BASW has warned that yesterday’s budget will place vulnerable people and those in poverty under ‘unbearable’ strain.

The main elements of the budget relating to users of social care services include; a reduction of the Benefits cap to £23,000 in London and £20,000 outside of the capital, Tax Credit and Universal Credit limited to families with up to two children from 2017, a four year freeze for working age benefits, abolition of housing benefit for 18-21-year-olds for those deemed not vulnerable, scrapping of student maintenance grants and public sector pay awards restricted to 1% per year for the next four years.

Commenting on the budget, which the Government say aims to save £37bn over five years, BASW Chair Guy Shennan said: “This government should stop punishing the poor for the sins of the rich; we are worried this budget will place key groups in society under unbearable strain.
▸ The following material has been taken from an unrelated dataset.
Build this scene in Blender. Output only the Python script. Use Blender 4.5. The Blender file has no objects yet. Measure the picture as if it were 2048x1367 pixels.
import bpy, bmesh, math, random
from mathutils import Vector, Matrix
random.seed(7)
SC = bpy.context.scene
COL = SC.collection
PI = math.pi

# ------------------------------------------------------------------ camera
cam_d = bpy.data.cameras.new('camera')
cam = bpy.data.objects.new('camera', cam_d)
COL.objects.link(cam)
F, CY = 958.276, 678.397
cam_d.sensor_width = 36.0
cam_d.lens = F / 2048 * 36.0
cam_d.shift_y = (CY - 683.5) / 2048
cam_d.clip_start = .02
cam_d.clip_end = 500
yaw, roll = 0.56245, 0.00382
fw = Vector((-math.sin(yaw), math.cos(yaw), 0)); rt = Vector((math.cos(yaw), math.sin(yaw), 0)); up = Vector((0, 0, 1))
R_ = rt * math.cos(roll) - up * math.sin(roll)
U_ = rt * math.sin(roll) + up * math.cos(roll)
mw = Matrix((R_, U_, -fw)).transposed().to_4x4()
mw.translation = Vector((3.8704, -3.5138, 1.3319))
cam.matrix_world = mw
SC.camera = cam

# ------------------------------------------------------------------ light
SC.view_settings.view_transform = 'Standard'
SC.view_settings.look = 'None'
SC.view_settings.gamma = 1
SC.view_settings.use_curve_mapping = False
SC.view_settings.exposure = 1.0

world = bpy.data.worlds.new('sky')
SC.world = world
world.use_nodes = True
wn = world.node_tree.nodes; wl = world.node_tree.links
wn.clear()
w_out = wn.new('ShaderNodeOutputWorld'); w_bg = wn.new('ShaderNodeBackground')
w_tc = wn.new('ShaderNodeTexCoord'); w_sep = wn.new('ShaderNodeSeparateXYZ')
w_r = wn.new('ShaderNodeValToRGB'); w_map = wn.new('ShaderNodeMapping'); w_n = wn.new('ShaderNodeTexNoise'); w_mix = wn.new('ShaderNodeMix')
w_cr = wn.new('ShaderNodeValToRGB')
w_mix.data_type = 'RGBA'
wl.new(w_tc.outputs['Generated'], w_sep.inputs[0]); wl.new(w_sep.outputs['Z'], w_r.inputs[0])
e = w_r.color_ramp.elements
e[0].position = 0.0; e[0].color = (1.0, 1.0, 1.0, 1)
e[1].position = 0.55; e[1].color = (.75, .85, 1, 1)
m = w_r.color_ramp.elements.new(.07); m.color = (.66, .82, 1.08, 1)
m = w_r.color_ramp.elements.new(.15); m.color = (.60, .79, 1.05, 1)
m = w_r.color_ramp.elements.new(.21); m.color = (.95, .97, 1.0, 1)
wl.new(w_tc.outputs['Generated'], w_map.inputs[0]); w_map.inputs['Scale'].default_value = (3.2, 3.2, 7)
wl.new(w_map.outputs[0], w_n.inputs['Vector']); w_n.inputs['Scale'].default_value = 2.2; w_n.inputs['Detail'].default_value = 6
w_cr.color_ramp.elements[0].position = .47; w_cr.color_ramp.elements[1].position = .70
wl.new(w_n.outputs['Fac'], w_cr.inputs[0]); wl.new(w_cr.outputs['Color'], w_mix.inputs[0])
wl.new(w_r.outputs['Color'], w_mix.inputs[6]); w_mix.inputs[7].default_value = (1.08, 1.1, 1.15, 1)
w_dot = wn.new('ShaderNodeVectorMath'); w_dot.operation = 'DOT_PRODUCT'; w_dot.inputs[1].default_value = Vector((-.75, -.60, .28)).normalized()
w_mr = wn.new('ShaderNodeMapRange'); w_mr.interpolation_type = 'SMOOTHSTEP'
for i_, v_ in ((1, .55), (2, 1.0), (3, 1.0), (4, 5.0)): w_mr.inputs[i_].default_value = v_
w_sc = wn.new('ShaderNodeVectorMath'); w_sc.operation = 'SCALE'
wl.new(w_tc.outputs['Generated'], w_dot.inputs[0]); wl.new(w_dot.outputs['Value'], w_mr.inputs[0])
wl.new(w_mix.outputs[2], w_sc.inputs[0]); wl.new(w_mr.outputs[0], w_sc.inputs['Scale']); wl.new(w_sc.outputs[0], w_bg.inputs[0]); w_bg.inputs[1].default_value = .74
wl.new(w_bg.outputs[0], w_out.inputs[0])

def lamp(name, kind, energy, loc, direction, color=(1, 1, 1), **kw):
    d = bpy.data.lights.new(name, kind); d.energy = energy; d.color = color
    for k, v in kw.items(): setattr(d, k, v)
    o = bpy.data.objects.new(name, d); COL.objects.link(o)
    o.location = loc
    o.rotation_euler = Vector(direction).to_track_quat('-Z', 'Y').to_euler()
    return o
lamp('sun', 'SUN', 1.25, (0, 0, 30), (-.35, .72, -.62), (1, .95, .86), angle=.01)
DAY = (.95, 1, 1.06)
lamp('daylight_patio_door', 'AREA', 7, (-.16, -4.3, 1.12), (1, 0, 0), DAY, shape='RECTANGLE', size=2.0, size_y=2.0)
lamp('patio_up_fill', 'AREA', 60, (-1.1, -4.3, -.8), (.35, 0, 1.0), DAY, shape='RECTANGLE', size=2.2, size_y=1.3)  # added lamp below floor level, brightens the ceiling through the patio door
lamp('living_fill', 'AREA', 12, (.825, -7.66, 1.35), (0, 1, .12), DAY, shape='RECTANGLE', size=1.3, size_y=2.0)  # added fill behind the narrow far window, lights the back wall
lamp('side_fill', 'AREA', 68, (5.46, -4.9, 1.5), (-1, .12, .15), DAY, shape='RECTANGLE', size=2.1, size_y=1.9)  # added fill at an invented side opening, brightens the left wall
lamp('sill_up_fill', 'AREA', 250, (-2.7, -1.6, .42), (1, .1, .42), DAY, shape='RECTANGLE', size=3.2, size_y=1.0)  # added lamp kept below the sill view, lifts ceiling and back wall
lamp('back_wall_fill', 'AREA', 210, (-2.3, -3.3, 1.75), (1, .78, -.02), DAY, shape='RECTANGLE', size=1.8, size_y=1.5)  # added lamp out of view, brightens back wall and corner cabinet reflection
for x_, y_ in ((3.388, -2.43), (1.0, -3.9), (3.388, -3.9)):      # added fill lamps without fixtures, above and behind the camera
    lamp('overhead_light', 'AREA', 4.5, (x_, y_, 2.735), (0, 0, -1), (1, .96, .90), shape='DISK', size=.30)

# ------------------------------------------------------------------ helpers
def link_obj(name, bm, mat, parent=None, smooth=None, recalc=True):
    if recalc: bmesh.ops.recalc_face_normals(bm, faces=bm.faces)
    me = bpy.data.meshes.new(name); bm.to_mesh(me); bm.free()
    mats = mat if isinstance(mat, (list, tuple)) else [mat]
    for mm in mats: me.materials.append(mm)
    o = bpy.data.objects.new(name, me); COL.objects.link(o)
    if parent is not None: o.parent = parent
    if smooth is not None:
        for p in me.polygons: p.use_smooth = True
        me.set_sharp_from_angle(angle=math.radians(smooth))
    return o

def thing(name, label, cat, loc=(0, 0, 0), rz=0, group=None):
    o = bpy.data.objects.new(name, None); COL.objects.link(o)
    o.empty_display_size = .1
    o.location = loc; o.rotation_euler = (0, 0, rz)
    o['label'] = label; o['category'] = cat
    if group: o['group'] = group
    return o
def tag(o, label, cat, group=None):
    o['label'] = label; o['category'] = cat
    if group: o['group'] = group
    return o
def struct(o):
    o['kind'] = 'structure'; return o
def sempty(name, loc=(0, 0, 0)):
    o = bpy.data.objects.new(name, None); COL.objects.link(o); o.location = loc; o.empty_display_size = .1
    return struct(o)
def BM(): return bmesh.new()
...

It is likely that the people we serve will feel an even greater impact of austerity, which in turn places social workers and services under even more pressure.

“We are really concerned at the evidence we see of the detrimental impact of benefit cuts on the lives of so many people. From the budget, BASW would particularly like to know how young people will be assessed and monitored as ‘vulnerable’ in order to receive housing benefit. While the Government has pledged young people can stay in foster placements until the age of 21, this has not been extended to those in residential care. How will these young people be supported to leave care and what will happen to them if they are decreed to be ‘non-vulnerable’?

“Many social workers are already feeling exhausted from responding to higher demands for services from the public at a time of diminishing resources, and no doubt those working within the public sector will feel demotivated and demoralised by a 1% pay rise in each of the next four years. Recruitment and retention is a major issue for the sector and the reason we continue to rely on international recruitment. We are concerned that scrapping maintenance grants and the continued limitations of bursaries will deter students from studying to become social workers.

Mr Shennan stated: “The social work profession is profoundly committed to social justice and to working with people to cope with adversity. BASW will stand with people affected by this unjust budget and will work to ensure that our voices are heard together in opposing austerity and advocating a more just way forward."